Several device examples highlight the potential of hBN in NEMS. One prominent application is in nanomechanical resonators, where hBN membranes or beams are actuated either electrostatically or optomechanically to achieve resonant motion. These resonators can be used for ultrasensitive mass detection, with theoretical mass sensitivities reaching the attogram range. The high Q-factor of hBN resonators allows for precise frequency measurements, enabling the detection of adsorbed molecules or nanoparticles with exceptional resolution. Another application is in strain sensors, where the mechanical deformation of hBN layers induces measurable changes in their vibrational characteristics. These sensors can detect minute strains, making them useful for studying nanoscale material properties or monitoring structural integrity in nanodevices.

hBN is also employed in pressure sensors, where its mechanical properties enable the detection of small pressure variations. By fabricating suspended hBN membranes, researchers have developed devices capable of sensing pressure changes with high sensitivity. The membranes deflect in response to applied pressure, and this deflection can be measured optically or electrically to determine the pressure magnitude. The inertness of hBN to chemical reactions further enhances its suitability for such applications, as it remains stable even in harsh environments.

In addition to sensors, hBN has been explored for use in nanoscale actuators. These devices leverage the material’s mechanical strength and flexibility to achieve controlled motion at the nanoscale. For instance, electrostatic actuation of hBN cantilevers can produce precise displacements, which are useful for positioning components in nanophotonic or nanoelectronic systems. The low mass of hBN allows for rapid response times, making these actuators suitable for high-speed applications.

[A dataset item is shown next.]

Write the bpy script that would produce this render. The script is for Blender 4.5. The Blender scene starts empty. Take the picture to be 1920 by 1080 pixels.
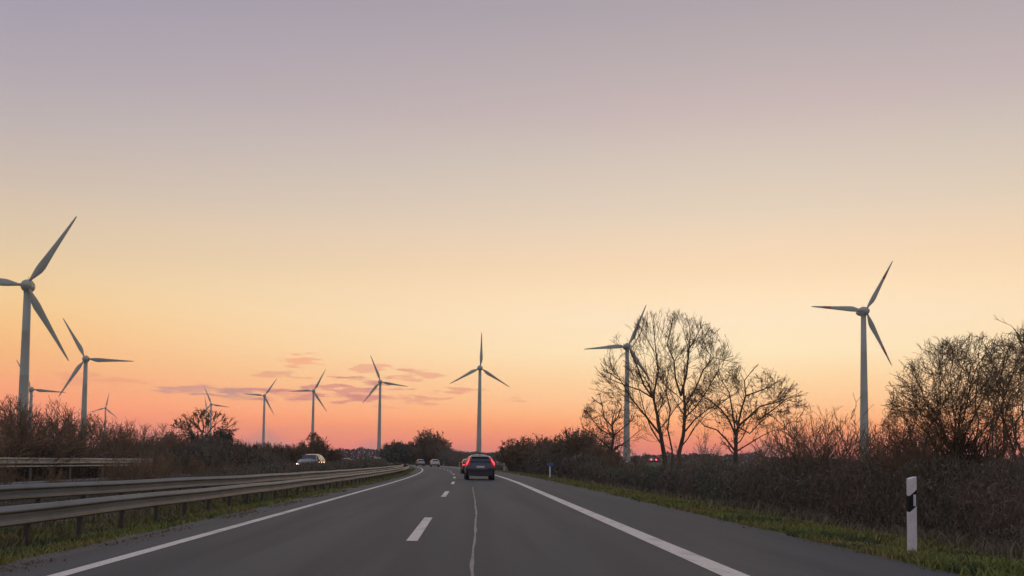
import bpy, math, random
import numpy as np
from mathutils import Matrix, Vector, Euler

R = math.radians
rnd = random.Random(7)
rng = np.random.default_rng(7)
scene = bpy.context.scene
col = scene.collection

# ------------------------------------------------------------------ camera
F = 1800.0            # focal length in pixels of a 1920 wide frame
CAMH = 1.2
YAW, PITCH, ROLL = math.atan(80 / F), R(2.9), 0.012
OPT_Y = 775.0         # optical axis row (the frame is a crop of the upper part)
cam_data = bpy.data.cameras.new('camera')
cam_data.sensor_width = 36.0
cam_data.lens = F / 1920 * 36.0
cam_data.shift_y = (OPT_Y - 540) / 1920
cam_data.clip_end = 20000
cam = bpy.data.objects.new('camera', cam_data)
col.objects.link(cam)
cam_rot = (Matrix.Rotation(-YAW, 3, 'Z') @ Matrix.Rotation(R(90) + PITCH, 3, 'X') @ Matrix.Rotation(ROLL, 3, 'Z'))
cam.matrix_world = Matrix.Translation((0, 0, CAMH)) @ cam_rot.to_4x4()
scene.camera = cam


def ray(px, py):
    return cam_rot @ Vector(((px - 960) / F, (OPT_Y - py) / F, -1))


def at(px, py, Z):
    """point of the world seen at photo pixel px, py and Z metres ahead"""
    r = ray(px, py)
    r = r * (Z / r.y)
    return Vector((r.x, r.y, r.z + CAMH))


# ------------------------------------------------------------------ sky, sun, exposure
SUN_AZ = 0.30         # radians to the right of the road direction (+Y)
world = bpy.data.worlds.new('World')
scene.world = world
world.use_nodes = True
wn, wl = world.node_tree.nodes, world.node_tree.links
wn.clear()


def lin(c):
    return tuple(((v / 255) / 12.92 if v / 255 <= .04045 else ((v / 255 + .055) / 1.055) ** 2.4) for v in c)


HAZE = .00018


def ramp(stops):
    """stops = (photo row, colour); the thin haze in front of the sky is taken off"""
    n = wn.new('ShaderNodeValToRGB')
    e = n.color_ramp.elements
    while len(e) > 1:
        e.remove(e[-1])
    for i, (row, c) in enumerate(stops):
        el = math.atan((866 - row) / F) if row > -900 else R(90 if row < -5000 else -row / 100)
        p = math.sin(el)
        x = e[0] if i == 0 else e.new(p)
        x.position = p
        T = math.exp(-HAZE * min(170 / max(p, .001), 4800))
        L = lin(c)
        x.color = (*[max(0, (L[k] - (1 - T) * (.26, .2, .21)[k]) / T) * .5 for k in range(3)], 1)
    return n


def math_node(op, a, b=None, c=None, clamp=False, nodes=None, links=None):
    nodes = nodes or wn
    links = links or wl
    n = nodes.new('ShaderNodeMath')
    n.operation = op
    n.use_clamp = clamp
    for i, v in enumerate((a, b, c)):
        if v is None:
            continue
        if isinstance(v, (int, float)):
            n.inputs[i].default_value = v
        else:
            links.new(v, n.inputs[i])
    return n.outputs[0]


tc = wn.new('ShaderNodeTexCoord')
sep = wn.new('ShaderNodeSeparateXYZ')
wl.new(tc.outputs['Generated'], sep.inputs[0])
vx, vy, vz = sep.outputs
hor = math_node('SQRT', math_node('ADD', math_node('MULTIPLY', vx, vx), math_node('MULTIPLY', vy, vy)))
cosd = math_node('DIVIDE', math_node('ADD', math_node('MULTIPLY', vx, math.sin(SUN_AZ)), math_node('MULTIPLY', vy, math.cos(SUN_AZ))), hor)
t = math_node('MULTIPLY', math_node('SUBTRACT', 1.0, cosd), 0.5)
f1 = math_node('POWER', math_node('DIVIDE', t, .13, clamp=True), .75)
f2 = math_node('DIVIDE', math_node('SUBTRACT', t, .13), .6, clamp=True)
rA = ramp([(866, (222, 122, 118)), (838, (236, 136, 114)), (810, (252, 158, 112)), (780, (255, 184, 132)), (750, (255, 202, 152)), (710, (255, 215, 166)), (660, (255, 230, 189)),
           (600, (255, 230, 196)), (545, (255, 226, 188)), (500, (249, 218, 182)), (450, (242, 215, 185)), (400, (231, 210, 187)), (300, (216, 200, 186)), (200, (202, 184, 181)),
           (100, (189, 175, 176)), (0, (176, 165, 170)), (-3500, (164, 160, 172)), (-9000, (150, 155, 180))])
rB = ramp([(866, (212, 144, 136)), (835, (231, 143, 130)), (800, (242, 150, 124)), (750, (247, 167, 125)), (700, (246, 183, 130)), (650, (247, 195, 138)), (600, (244, 204, 151)),
           (550, (235, 204, 162)), (500, (225, 200, 168)), (450, (218, 196, 172)), (400, (208, 190, 175)), (300, (192, 179, 177)), (200, (178, 168, 175)), (100, (168, 160, 173)),
           (0, (159, 153, 170)), (-3500, (156, 156, 172)), (-9000, (150, 155, 180))])
rC = ramp([(866, (168, 152, 158)), (740, (192, 168, 172)), (590, (196, 180, 186)), (350, (180, 176, 190)), (-3000, (162, 164, 184)), (-9000, (150, 155, 180))])
for r_ in (rA, rB, rC):
    wl.new(vz, r_.inputs[0])


def mix(f, a, b):
    n = wn.new('ShaderNodeMix')
    n.data_type = 'RGBA'
    if isinstance(f, (int, float)):
        n.inputs[0].default_value = f
    else:
        wl.new(f, n.inputs[0])
    for i, v in ((6, a), (7, b)):
        if isinstance(v, tuple):
            n.inputs[i].default_value = v
        else:
            wl.new(v, n.inputs[i])
    return n.outputs[2]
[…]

The fabrication of hBN-based NEMS devices typically involves mechanical exfoliation or chemical vapor deposition (CVD) to produce thin films, followed by lithographic patterning to define the device geometry. Dry or wet etching techniques are then used to release the structures, creating suspended membranes, cantilevers, or beams. The choice of fabrication method impacts the device performance, with CVD-grown hBN often exhibiting fewer defects and more uniform properties compared to exfoliated flakes. However, exfoliation can yield higher-quality crystals with fewer impurities, which is critical for achieving high Q-factors in resonators.

Despite its advantages, challenges remain in the integration of hBN into NEMS. One issue is the difficulty in achieving large-area, defect-free films, which can limit the scalability of hBN-based devices. Additionally, the lack of electrical conductivity in hBN restricts its use in certain applications where electrical readout or actuation is required. However, hybrid structures combining hBN with conductive materials like graphene or metals can mitigate this limitation, enabling multifunctional NEMS devices.

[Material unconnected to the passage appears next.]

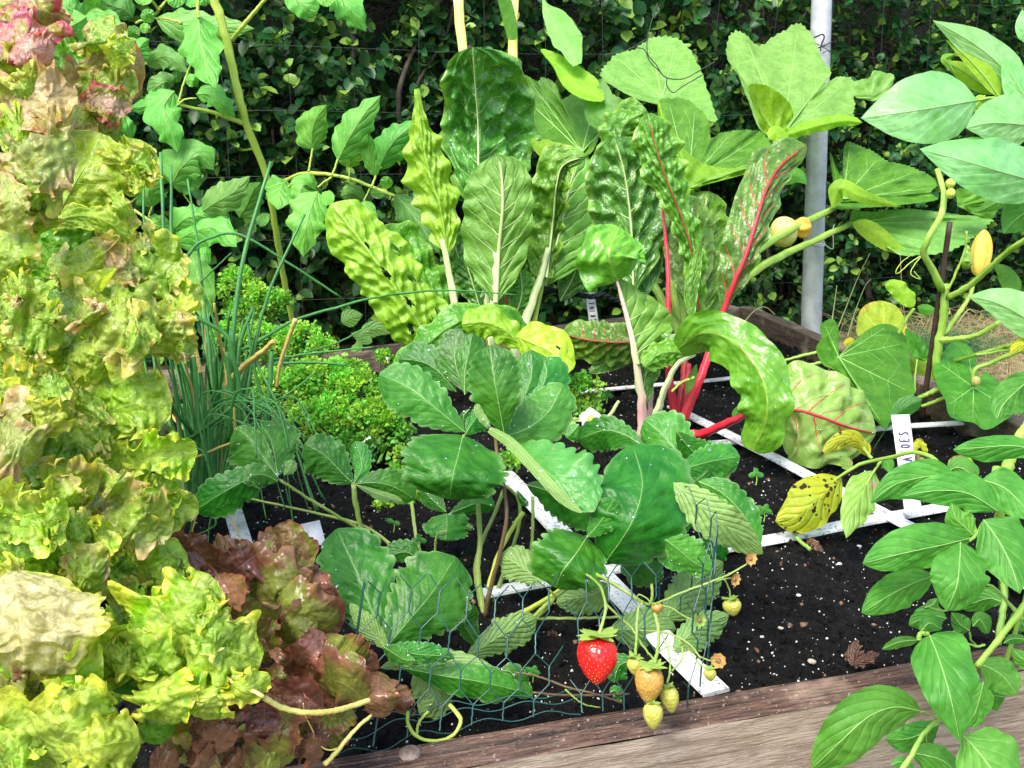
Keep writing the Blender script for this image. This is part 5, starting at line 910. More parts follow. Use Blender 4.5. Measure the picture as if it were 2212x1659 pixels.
# deep inner leaves that close the plant
r = np.random.default_rng(4)
for k in range(46):
    y = r.uniform(20, 1700); xm = np.interp(y, [0, 200, 400, 700, 1000, 1300, 1700], [90, 150, 210, 330, 320, 330, 240]); a = r.uniform(-.2, .8) * xm; x1 = a + r.uniform(60, 130); y1 = y + r.uniform(-90, 90)
    if x1 > xm: continue
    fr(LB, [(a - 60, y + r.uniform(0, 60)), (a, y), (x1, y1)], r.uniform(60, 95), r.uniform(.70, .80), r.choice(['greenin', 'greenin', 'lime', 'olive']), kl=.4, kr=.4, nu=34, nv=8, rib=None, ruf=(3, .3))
crop(0, 0)
for a in (([(60, 700), (150, 400), (200, 150), (230, -80)], 260, .60, 'pink'), ([(200, 500), (380, 250), (450, 50), (520, -120)], 150, .62, 'brown'), ([(-80, 420), (150, 500), (350, 540), (545, 600)], 150, .55, 'pink'), ([(-50, 680), (150, 640), (380, 640), (520, 740)], 110, .57, 'limetan'),
          ([(-60, 1150), (100, 980), (250, 830), (440, 780)], 230, .56, 'limetan'), ([(60, 1120), (200, 1020), (330, 940), (470, 920)], 130, .545, 'lime'), ([(1050, 720), (1110, 560), (1110, 400), (1060, 230)], 150, .60, 'limetan'), ([(1090, 700), (1250, 600), (1340, 520), (1440, 460)], 95, .59, 'lime'),
          ([(650, 1000), (850, 880), (1150, 780), (1520, 760)], 190, .62, 'brown'), ([(800, 1130), (1050, 1000), (1250, 960), (1470, 960)], 150, .60, 'limetan'), ([(850, 1150), (1050, 1100), (1200, 1120), (1400, 1170)], 120, .59, 'pink'), ([(430, 1010), (520, 960), (600, 950), (660, 920)], 70, .555, 'pink'),
          ([(-50, 1300), (250, 1150), (500, 1080), (800, 1060)], 200, .545, 'tan'), ([(650, 1450), (850, 1400), (1100, 1400), (1300, 1420)], 190, .62, 'greenin'), ([(760, 1180), (860, 1260), (960, 1300), (1010, 1270)], 80, .60, 'limetan'), ([(900, 1250), (1000, 1400), (1150, 1500), (1240, 1560)], 120, .615, 'limetan'),
          ([(300, 1400), (420, 1330), (560, 1330), (640, 1380)], 150, .55, 'tan'), ([(-60, 1480), (150, 1380), (330, 1350)], 130, .55, 'lime'), ([(60, 250), (160, 220), (260, 260)], 90, .57, 'pink')): fr(LB, *a)
crop(0, 600)
for a in (([(-40, 420), (180, 230), (420, 90), (780, 30)], 240, .50, 'pink'), ([(-60, 240), (60, 330), (120, 480), (150, 820)], 110, .485, 'pink'), ([(0, 480), (200, 420), (400, 380), (670, 330)], 170, .50, 'tan'), ([(150, 560), (300, 500), (450, 520), (650, 500)], 160, .51, 'limetan'), ([(200, 700), (320, 680), (450, 720), (500, 840)], 130, .51, 'limetan')): fr(LB, *a)
fr(LB, [(560, 860), (700, 560), (880, 230), (1010, 20), (1080, -180)], 330, .56, 'yellet', kl=.15, kr=.2, ruf=(3, .12), pk=(6, .45, .04, .05), rib=(9, 3), veins=(6, .16, 4), rip=.2)
for a in (([(1280, 400), (1400, 220), (1480, 60), (1560, -90)], 170, .545, 'yellet'), ([(1350, 300), (1430, 200), (1520, 100), (1680, 30)], 110, .54, 'tan'), ([(1330, 330), (1450, 290), (1560, 250)], 80, .54, 'yellet'), ([(1240, 350), (1280, 500), (1330, 640), (1390, 720)], 55, .545, 'tan'),
          ([(200, 1300), (420, 1120), (700, 930), (1080, 960)], 210, .575, 'greenin'), ([(240, 1350), (330, 1050), (480, 880), (700, 830)], 160, .60, 'greenin'), ([(1000, 950), (1200, 820), (1350, 780), (1480, 760)], 120, .555, 'limetan'), ([(1050, 1120), (1280, 1030), (1500, 1050), (1780, 1010)], 150, .55, 'limetan'),
          ([(1400, 830), (1450, 950), (1560, 1030), (1770, 1030)], 55, .54, 'pink'), ([(1200, 1450), (1090, 1300), (960, 1160), (880, 1030)], 190, .53, 'tan'), ([(1050, 1450), (1120, 1300), (1230, 1200), (1300, 1180)], 130, .535, 'yellet'), ([(50, 1580), (70, 1300), (100, 1050), (60, 820)], 160, .50, 'limetan'),
          ([(20, 1500), (150, 1450), (260, 1430), (350, 1390)], 80, .49, 'yellet'), ([(920, 1440), (760, 1300), (650, 1230), (540, 1190)], 100, .55, 'tan'), ([(1000, 1580), (1250, 1400), (1450, 1290), (1590, 1230)], 110, .53, 'pink'), ([(950, 1500), (1150, 1450), (1300, 1330), (1350, 1270)], 110, .54, 'lime'),
          ([(1350, 1680), (1600, 1420), (1800, 1300), (1970, 1290)], 220, .54, 'lime'), ([(1600, 1640), (1780, 1400), (1850, 1200), (1870, 1080)], 120, .545, 'limetan'), ([(1850, 1600), (1980, 1530), (2080, 1550), (2190, 1480)], 80, .54, 'yellet'), ([(1100, 1650), (900, 1550), (700, 1600), (550, 1550)], 120, .54, 'greenin')): fr(LB, *a)
# the curled band across the bright leaf
fr(LB, [(460, 840), (780, 700), (1120, 740), (1420, 960)], 80, .545, 'lime', shape='strap', ruf2=(8, .05), rip=.1, pk=(9, .2, .12, .04))
crop(0, 1200)
for a in (([(560, 40), (850, 180), (1150, 330), (1350, 480)], 300, .51, 'lime'), ([(700, 250), (1000, 150), (1350, 150), (1650, 180)], 260, .505, 'limetan'), ([(1200, 300), (1350, 280), (1500, 300), (1640, 200)], 160, .495, 'tan'), ([(1300, 380), (1400, 400), (1480, 420), (1560, 440)], 80, .49, 'tan'), ([(640, 330), (900, 500), (1100, 560), (1300, 560)], 150, .505, 'lime'),
          ([(850, 60), (950, 100), (1010, 180)], 110, .495, 'brown'), ([(1560, 0), (1750, 150), (1850, 330), (1900, 520)], 170, .53, 'limetan'), ([(1800, 450), (1900, 470), (2000, 470), (2110, 440)], 75, .525, 'tan'), ([(1700, -50), (1850, 0), (1950, 150), (2000, 330)], 110, .53, 'lime'),
          ([(-50, 200), (200, 250), (420, 300), (640, 400)], 190, .50, 'lime'), ([(400, 300), (480, 180), (500, 80), (490, 30)], 110, .495, 'limetan'), ([(-60, 120), (80, 70), (250, 100)], 130, .49, 'tan'), ([(-60, 730), (100, 620), (190, 480), (180, 350)], 190, .49, 'yellet'), ([(50, 640), (200, 680), (330, 700), (440, 740)], 110, .48, 'limetan'),
          ([(-60, 950), (200, 930), (450, 930), (740, 860)], 170, .47, 'tan'), ([(300, 1000), (450, 960), (600, 900), (700, 820)], 110, .465, 'limetan'), ([(-60, 1250), (200, 1180), (450, 1130), (700, 1090)], 180, .475, 'yellet'), ([(740, 650), (900, 740), (1080, 780), (1310, 830)], 140, .535, 'limetan'), ([(780, 660), (830, 700), (930, 730)], 60, .525, 'pink'),
          ([(1100, 650), (1200, 680), (1300, 800)], 90, .55, 'olive'), ([(850, 1380), (1150, 1200), (1450, 1080), (1810, 1120)], 240, .51, 'lime'), ([(1000, 1250), (1300, 1030), (1500, 950), (1740, 940)], 170, .515, 'yellet'), ([(1300, 980), (1430, 830), (1500, 760), (1560, 720)], 100, .54, 'limetan'), ([(830, 1300), (900, 1150), (980, 1080), (1080, 1000)], 130, .505, 'limetan'),
          ([(-80, 1450), (100, 1430), (250, 1520), (390, 1650)], 230, .455, 'pink'), ([(200, 1300), (400, 1250), (520, 1300), (560, 1420)], 150, .46, 'yellet'), ([(450, 1560), (700, 1450), (900, 1400), (1100, 1330)], 170, .50, 'limetan'), ([(800, 1650), (950, 1500), (1050, 1400), (1200, 1350)], 130, .505, 'tan'), ([(1300, 1400), (1400, 1450), (1450, 1480)], 70, .52, 'tan'),
          ([(1150, 1800), (1420, 1730), (1750, 1650), (2090, 1580)], 150, .50, 'yellet'), ([(1480, 1500), (1650, 1420), (1800, 1340)], 95, .55, 'olive'), ([(1800, 1300), (1880, 1400), (1960, 1450)], 20, .545, 'tan')): fr(LB, *a)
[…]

The future of hBN in NEMS looks promising, with ongoing research focused on optimizing material synthesis, improving device designs, and exploring new applications. Advances in growth techniques, such as the development of single-crystal hBN films, could further enhance the performance and reliability of hBN-based NEMS. Additionally, the integration of hBN with other 2D materials may lead to novel functionalities, such as tunable resonance frequencies or enhanced sensitivity in sensors.

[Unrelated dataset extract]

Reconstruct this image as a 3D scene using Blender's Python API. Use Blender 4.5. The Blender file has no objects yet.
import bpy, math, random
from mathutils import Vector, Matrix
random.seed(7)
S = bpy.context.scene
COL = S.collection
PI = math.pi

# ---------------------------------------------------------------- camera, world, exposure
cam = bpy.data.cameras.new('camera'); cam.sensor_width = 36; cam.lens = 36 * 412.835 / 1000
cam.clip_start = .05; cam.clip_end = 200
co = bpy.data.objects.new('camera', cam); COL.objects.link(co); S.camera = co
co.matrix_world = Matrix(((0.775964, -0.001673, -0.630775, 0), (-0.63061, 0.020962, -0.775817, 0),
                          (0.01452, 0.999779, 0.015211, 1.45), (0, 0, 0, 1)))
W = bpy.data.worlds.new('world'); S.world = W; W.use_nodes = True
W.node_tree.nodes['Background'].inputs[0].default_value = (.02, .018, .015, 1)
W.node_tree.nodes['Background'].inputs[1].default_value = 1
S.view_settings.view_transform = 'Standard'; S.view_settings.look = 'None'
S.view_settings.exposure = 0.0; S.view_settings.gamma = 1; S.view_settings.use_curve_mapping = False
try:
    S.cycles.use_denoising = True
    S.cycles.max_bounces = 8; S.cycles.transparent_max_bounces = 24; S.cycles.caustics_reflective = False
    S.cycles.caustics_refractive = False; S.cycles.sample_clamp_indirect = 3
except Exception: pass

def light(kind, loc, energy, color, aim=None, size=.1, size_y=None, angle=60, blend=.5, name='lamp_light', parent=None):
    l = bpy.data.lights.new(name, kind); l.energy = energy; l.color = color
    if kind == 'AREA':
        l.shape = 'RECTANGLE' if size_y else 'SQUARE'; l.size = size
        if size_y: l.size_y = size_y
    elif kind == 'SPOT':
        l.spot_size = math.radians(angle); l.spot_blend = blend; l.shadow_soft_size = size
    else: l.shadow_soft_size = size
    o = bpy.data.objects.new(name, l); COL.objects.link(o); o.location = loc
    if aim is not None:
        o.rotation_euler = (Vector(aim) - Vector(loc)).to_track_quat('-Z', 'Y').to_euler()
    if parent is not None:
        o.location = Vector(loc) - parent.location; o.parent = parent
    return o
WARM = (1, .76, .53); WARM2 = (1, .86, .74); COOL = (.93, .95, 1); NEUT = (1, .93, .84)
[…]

In summary, hexagonal boron nitride stands out as a versatile material for nanoelectromechanical systems due to its exceptional mechanical resilience, low mass, and outstanding resonance properties. Its applications in resonators, sensors, and actuators demonstrate its potential to enable high-performance NEMS devices with superior sensitivity and reliability. As fabrication techniques continue to improve, hBN is poised to play an increasingly important role in the advancement of nanoscale electromechanical technologies.